When Michael and Lillian Fedora moved to Glendale Road from Westfield in 1971, they thought they had found "a little piece of heaven." Mike raises and trains horses and wanted his horses to be able to travel down and drink from the brook, but sometime in the 1980s the Fedoras' wetlands became contaminated. The same thing happened to Irwin Brakey, who operates a farm and sells dairy products and vegetables from a little cart next to his house. When his cattle became sick from drinking water from the brook in 1988, he had to switch over to town water.

City officials have asserted that this groundwater pollution is not caused by the landfill. At a Zoning Board of Appeals meeting in June, Thomas Mackie, a lawyer for the city, presented a letter written in 1979 by William Doubleday, an official with the state Water Resources Commission, stating that "iron seeps" were already present in the wetlands before the landfill was built. However, at that same ZBA meeting Peter McErlain, former health director for the Board of Public Health, said, "The leachate from the unlined landfill did impact the Hannum Brook."

At the July public forum, Shanahan admitted that any existing contamination probably came from the unlined landfill, but that with the "state-of-the-art" construction proposed for the expansion, which promises a leachate collection system sandwiched between PVC liners inches thick, this wouldn't happen again. "The new standard is entombment," said Shanahan.

But Elizabeth Royte, author of Garbage Land, contends that "even the most sophisticated liners eventually leak." The same goes for the covers, which can become eroded by extreme weather and by the actions of burrowing animals and growing plants.

Robert Newton, a professor of geology at Smith College and member of the Barnes Aquifer Protection Advisory Committee, who shared the stage at the July public forum, said that though iron and manganese levels dropped when the landfill was capped in 1995, they have gone up again since that time. "Where are those things coming from?" he asked the group. Heavy metals present another problem: in one of the test wells near the landfill, Newton reported, "We saw 200 times the acceptable level of arsenic, lead, and cadmium."

For officials and experts, the first unlined cell is literally dead and buried. Decisions were made by previous administrations, perhaps with the best information they had. In 1969 the "sanitary" landfill replaced open dumps and incinerators that belched their byproducts directly into the air.
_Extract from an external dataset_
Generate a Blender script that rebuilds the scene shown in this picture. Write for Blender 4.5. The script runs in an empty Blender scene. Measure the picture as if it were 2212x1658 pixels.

If the landfill has polluted neighborhood ground and surface water, the mayor has said it shouldn't hurt anyone, because "everyone in that neighborhood gets town water." But this is cold comfort for some of the residents who live with the reality that their wells have high levels of chemicals, that their wetlands are bright orange, and that their animals cannot drink from the brooks. Michael and Lillian Fedora would like to see their wetlands cleaned up, which is a very expensive process, but one which other cities, like Boulder, Colo. have had to go through, as their city landfill (now closed) was affecting its neighbors downstream.

The city is already cash-strapped, and has had to do some fancy footwork to make its budget for this year. Because Northampton is a regional center within Western Massachusetts, Mayor Higgins says the city wants to be a "good neighbor"—to offer a public service to the surrounding communities and get some economic benefit in the bargain.

Many residents feel that there is another motivation. Kathleen Hughes, whose daughter moved to the neighborhood recently, attended the September health studies forum and was suspicious of the presentations.

"How can you rely on someone who is hired by the city?" said Hughes. "It seems to me they are risking people's health for profit." Joseph Wernick of West Farms Road, who lives above the landfill, seems to share her opinion: "It's hard to believe that Northampton would balance its budget on the health of its citizens."

The goal of the Board of Public Works-sponsored landfill forums has been to educate and allow for community involvement. But so far it appears that predetermined positions have essentially remained unchanged. The city contends that the landfill poses little risk, and wants to pursue the expansion. The neighbors don't reach the same conclusion. They are reminded of what has happened on Glendale Road every day of their lives.